Task description:
Skip the pictures, please, and write out exactly the lines from the opening of the data through the line containing "from mathutils.bvhtree import BVHTree".

Data lines:
§ §
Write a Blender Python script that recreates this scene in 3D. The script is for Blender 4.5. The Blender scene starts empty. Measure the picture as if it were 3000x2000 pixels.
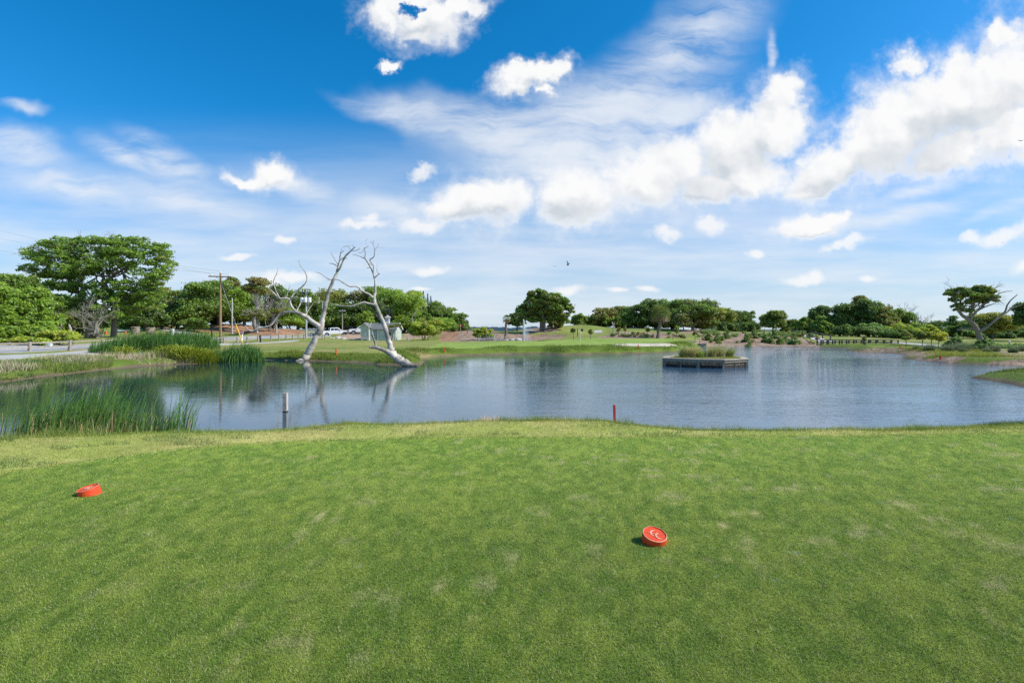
import bpy, bmesh, math, random
import numpy as np
from mathutils import Vector, Matrix
from mathutils.bvhtree import BVHTree

SC = bpy.context.scene
COL = SC.collection
R = math.radians
rng = np.random.default_rng(7)
random.seed(7)
CAM_H, FPX, YH, WATER = 1.65, 1500.0, 964.0, -0.8
BASE_Z = -0.45

def P(px, py, D):
    """point of the place seen along a direction, at distance D from the tee"""
    return np.array([(px-1500)/FPX*D, D, CAM_H-(py-YH)/FPX*D])
def G(px, py, z):
    D = FPX*(CAM_H-z)/(py-YH)
    return np.array([(px-1500)/FPX*D, D])

# ---------------------------------------------------------------- objects
def link(o, parent=None):
    COL.objects.link(o)
    if parent is not None:
        o.parent = parent
    return o
def tag(o, label=None, cat=None, group=None, kind=None):
    if label: o['label'] = label
    if cat: o['category'] = cat
    if group: o['group'] = group
    if kind: o['kind'] = kind
    return o
def thing(name, label, cat, loc=(0,0,0), rz=0.0, group=None):
    o = bpy.data.objects.new(name, None)
    o.empty_display_size = 0.2
    o.location = [float(v) for v in loc]
    o.rotation_euler = (0, 0, rz)
    link(o)
    return tag(o, label, cat, group)
def copy_tree(o, parent=None):
    c = o.copy(); COL.objects.link(c)
    if parent is not None: c.parent = parent
    for ch in list(o.children):
        copy_tree(ch, c)
    return c

class MB:
    """collects vertices, faces, colours; build() makes ONE mesh object"""
    def __init__(s):
        s.v, s.f, s.c, s.n = [], [], [], 0
    def add(s, v, f, col=(1,1,1)):
        v = np.asarray(v, float).reshape(-1, 3)
        col = np.asarray(col, float)
        if col.ndim == 1: col = np.tile(col, (len(v), 1))
        s.v.append(v); s.c.append(col)
        if isinstance(f, np.ndarray):
            s.f.append(f+s.n)
        else:
            for q in f:
                s.f.append(np.array([q])+s.n)
        s.n += len(v)
        return s
    def box(s, c, size, col=(1,1,1), rot=None, taper=1.0):
        x, y, z = np.array(size)/2.0
        v = np.array([[-x,-y,-z],[x,-y,-z],[x,y,-z],[-x,y,-z],[-x*taper,-y*taper,z],[x*taper,-y*taper,z],[x*taper,y*taper,z],[-x*taper,y*taper,z]])
        if rot is not None: v = v @ np.array(rot).T
        return s.add(v+np.array(c), np.array([[0,3,2,1],[4,5,6,7],[0,1,5,4],[1,2,6,5],[2,3,7,6],[3,0,4,7]]), col)
    def bar(s, a, b, w, h=None, col=(1,1,1)):
        a = np.array(a, float); b = np.array(b, float); h = h or w
        d = b-a; L = np.linalg.norm(d); d /= L
        up = np.array([0,0,1.0]) if abs(d[2]) < 0.95 else np.array([0,1.0,0])
        x = np.cross(up, d); x /= np.linalg.norm(x); y = np.cross(d, x)
        rot = np.stack([x, y, d], 1)
        return s.box((a+b)/2, (w, h, L), col, rot)
    def tube(s, pts, rad, sides=8, col=(1,1,1), cap=True, lump=0.0):
        pts = np.asarray(pts, float); n = len(pts)
        rad = np.ones(n)*rad if np.isscalar(rad) else np.asarray(rad, float)
        t = np.gradient(pts, axis=0); t /= (np.linalg.norm(t, axis=1, keepdims=True)+1e-9)
        ref = np.array([0.13, 0.98, 0.1]) if abs(t[0][1]) < 0.8 else np.array([1.0, 0.1, 0.05])
        x = np.cross(ref, t); x /= (np.linalg.norm(x, axis=1, keepdims=True)+1e-9)
        y = np.cross(t, x)
        a = np.linspace(0, 2*np.pi, sides, endpoint=False)
        rr = rad[:, None]*np.ones((1, sides))
        if lump: rr = rr*(1+lump*rng.normal(size=rr.shape))
        v = pts[:, None, :]+rr[..., None]*(np.cos(a)[None, :, None]*x[:, None, :]+np.sin(a)[None, :, None]*y[:, None, :])
        i = np.arange(n-1)[:, None]*sides; j = np.arange(sides)[None, :]; k = (j+1) % sides
        f = np.stack([i+j, i+k, i+sides+k, i+sides+j], -1).reshape(-1, 4)
        c = np.asarray(col, float)
        if c.ndim == 2: c = np.repeat(c, sides, axis=0)
        s.add(v.reshape(-1, 3), f, c)
        if cap:
            vv = np.concatenate([v[0], v[-1], pts[:1], pts[-1:]])
            jj = np.arange(sides); kk = (jj+1) % sides
            f2 = np.concatenate([np.stack([kk, jj, np.full(sides, 2*sides)], 1), np.stack([jj+sides, kk+sides, np.full(sides, 2*sides+1)], 1)])
            cc = col if np.asarray(col).ndim == 1 else np.asarray(col)[0]
            s.add(vv, f2, cc)
        return s
    def lathe(s, prof, sides=16, col=(1,1,1), center=(0,0,0)):
        prof = np.asarray(prof, float); n = len(prof)
        a = np.linspace(0, 2*np.pi, sides, endpoint=False)
        v = np.stack([prof[:, None, 0]*np.cos(a), prof[:, None, 0]*np.sin(a), prof[:, None, 1]*np.ones(sides)], -1)+np.array(center)
        i = np.arange(n-1)[:, None]*sides; j = np.arange(sides)[None, :]; k = (j+1) % sides
        f = np.stack([i+j, i+k, i+sides+k, i+sides+j], -1).reshape(-1, 4)
        return s.add(v.reshape(-1, 3), f, col)
    def prism(s, prof, axis_a, axis_b, axis_w, w0, w1, col=(1,1,1)):
        """closed 2-D profile (list of (a,b)) extruded from w0 to w1"""
        pr = np.asarray(prof, float); n = len(pr)
        A, B, W = map(lambda q: np.array(q, float), (axis_a, axis_b, axis_w))
        base = pr[:, :1]*A+pr[:, 1:2]*B
        v = np.concatenate([base+W*w0, base+W*w1])
        f = [[i, (i+1) % n, n+(i+1) % n, n+i] for i in range(n)]
        s.add(v, [list(q) for q in f], col)
        s.f.append(np.array([list(range(s.n-2*n, s.n-n))[::-1]]))
        s.f.append(np.array([list(range(s.n-n, s.n))]))
        return s
    def arrays(s):
        return np.concatenate(s.v), s.f, np.concatenate(s.c)
    def mesh(s, name, smooth=False):
        v, fs, c = s.arrays()
        m = bpy.data.meshes.new(name)
        tot = [np.full(len(f), f.shape[1]) for f in fs]
        tot = np.concatenate(tot).astype(np.int32)
        lo = np.concatenate([f.reshape(-1) for f in fs]).astype(np.int32)
        m.vertices.add(len(v)); m.vertices.foreach_set('co', v.astype(np.float32).ravel())
        m.loops.add(len(lo)); m.loops.foreach_set('vertex_index', lo)
        m.polygons.add(len(tot))
        st = np.zeros(len(tot), np.int32); st[1:] = np.cumsum(tot)[:-1]
        m.polygons.foreach_set('loop_start', st)
        m.polygons.foreach_set('loop_total', tot)
        m.polygons.foreach_set('use_smooth', np.full(len(tot), bool(smooth)))
        at = m.attributes.new('col', 'FLOAT_COLOR', 'POINT')
        c4 = np.ones((len(v), 4), np.float32); c4[:, :3] = c
        at.data.foreach_set('color', c4.ravel())
        m.update(calc_edges=True)
        return m
    def build(s, name, mat, parent=None, smooth=False, recalc=False):
        m = s.mesh(name, smooth)
        if recalc:
            bm = bmesh.new(); bm.from_mesh(m); bmesh.ops.recalc_face_normals(bm, faces=bm.faces); bm.to_mesh(m); bm.free()
        m.materials.append(mat)
        o = bpy.data.objects.new(name, m)
        return link(o, parent)
def bevel(o, w=0.02, seg=2):
    b = o.modifiers.new('bevel', 'BEVEL'); b.width = w; b.segments = seg; b.limit_method = 'ANGLE'; b.angle_limit = R(40)
    return o

# ---------------------------------------------------------------- materials
def nt(mat):
    mat.use_nodes = True
    t = mat.node_tree; t.nodes.clear()
    return t, t.nodes.new, t.links.new
def vcol_mat(name, rough=0.8, noise=0.25, scale=6.0, bump=0.0, metal=0.0, spec=0.3):
    """base colour from the mesh's own colours, broken up by noise"""
    m = bpy.data.materials.new(name); t, N, L = nt(m)
    out = N('ShaderNodeOutputMaterial'); b = N('ShaderNodeBsdfPrincipled'); L(b.outputs[0], out.inputs[0])
    b.inputs['Roughness'].default_value = rough; b.inputs['Metallic'].default_value = metal
    b.inputs['Specular IOR Level'].default_value = spec
    a = N('ShaderNodeAttribute'); a.attribute_name = 'col'
    tc = N('ShaderNodeTexCoord'); nz = N('ShaderNodeTexNoise'); L(tc.outputs['Object'], nz.inputs['Vector'])
    nz.inputs['Scale'].default_value = scale; nz.inputs['Detail'].default_value = 5; nz.inputs['Roughness'].default_value = 0.65
    mr = N('ShaderNodeMapRange'); L(nz.outputs['Fac'], mr.inputs['Value'])
    mr.inputs['From Min'].default_value = 0.25; mr.inputs['From Max'].default_value = 0.75
    mr.inputs['To Min'].default_value = 1-noise; mr.inputs['To Max'].default_value = 1+noise
    vm = N('ShaderNodeVectorMath'); vm.operation = 'SCALE'; L(a.outputs['Color'], vm.inputs[0]); L(mr.outputs[0], vm.inputs['Scale'])
    L(vm.outputs[0], b.inputs['Base Color'])
    if bump:
        bp = N('ShaderNodeBump'); bp.inputs['Strength'].default_value = bump; bp.inputs['Distance'].default_value = 0.05
        L(nz.outputs['Fac'], bp.inputs['Height']); L(bp.outputs[0], b.inputs['Normal'])
    return m
def leaf_mat(name, trans=0.42, gloss=0.04, spread=0.0):
    m = bpy.data.materials.new(name); t, N, L = nt(m)
    out = N('ShaderNodeOutputMaterial')
    a = N('ShaderNodeAttribute'); a.attribute_name = 'col'
    d = N('ShaderNodeBsdfDiffuse'); tr = N('ShaderNodeBsdfTranslucent'); g = N('ShaderNodeBsdfGlossy')
    g.inputs['Roughness'].default_value = 0.45
    hs = N('ShaderNodeHueSaturation'); hs.inputs['Value'].default_value = 1.25; hs.inputs['Hue'].default_value = 0.49
    L(a.outputs['Color'], d.inputs['Color']); L(a.outputs['Color'], hs.inputs['Color']); L(hs.outputs[0], tr.inputs['Color'])
    m1 = N('ShaderNodeMixShader'); m1.inputs[0].default_value = trans; L(d.outputs[0], m1.inputs[1]); L(tr.outputs[0], m1.inputs[2])
    m2 = N('ShaderNodeMixShader'); m2.inputs[0].default_value = gloss; L(m1.outputs[0], m2.inputs[1]); L(g.outputs[0], m2.inputs[2])
    L(m2.outputs[0], out.inputs[0])
    return m
M = {}
M['leaf'] = leaf_mat('leaf')
M['blade'] = leaf_mat('grass_blade', 0.3, 0.03)
M['bark'] = vcol_mat('bark', 0.9, 0.35, 5.0, 0.6)
M['dead'] = vcol_mat('dead_wood', 0.85, 0.35, 3.0, 0.8)
M['wood'] = vcol_mat('weathered_wood', 0.85, 0.3, 7.0, 0.4)
M['paint'] = vcol_mat('paint', 0.6, 0.08, 3.0)
M['metal'] = vcol_mat('metal', 0.45, 0.1, 8.0, 0, 0.3)
M['car'] = vcol_mat('car_paint', 0.22, 0.03, 2.0, 0, 0, 0.5)
M['glass'] = vcol_mat('dark_glass', 0.06, 0.02, 2.0, 0, 0, 0.6)
M['rubber'] = vcol_mat('rubber', 0.85, 0.1, 9.0)
M['stone'] = vcol_mat('stone', 0.9, 0.35, 4.0, 0.7)
M['concrete'] = vcol_mat('concrete', 0.85, 0.14, 1.3, 0.1)
M['mulch'] = vcol_mat('mulch', 0.95, 0.4, 5.0, 0.8)
M['sand'] = vcol_mat('sand', 0.95, 0.1, 3.0, 0.2)
M['cloth'] = vcol_mat('cloth', 0.9, 0.1, 20.0)
M['skin'] = vcol_mat('skin', 0.6, 0.05, 20.0)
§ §
Written solution:
Write a Blender Python script that recreates this scene in 3D. The script is for Blender 4.5. The Blender scene starts empty. Measure the picture as if it were 3000x2000 pixels.
import bpy, bmesh, math, random
import numpy as np
from mathutils import Vector, Matrix
from mathutils.bvhtree import BVHTree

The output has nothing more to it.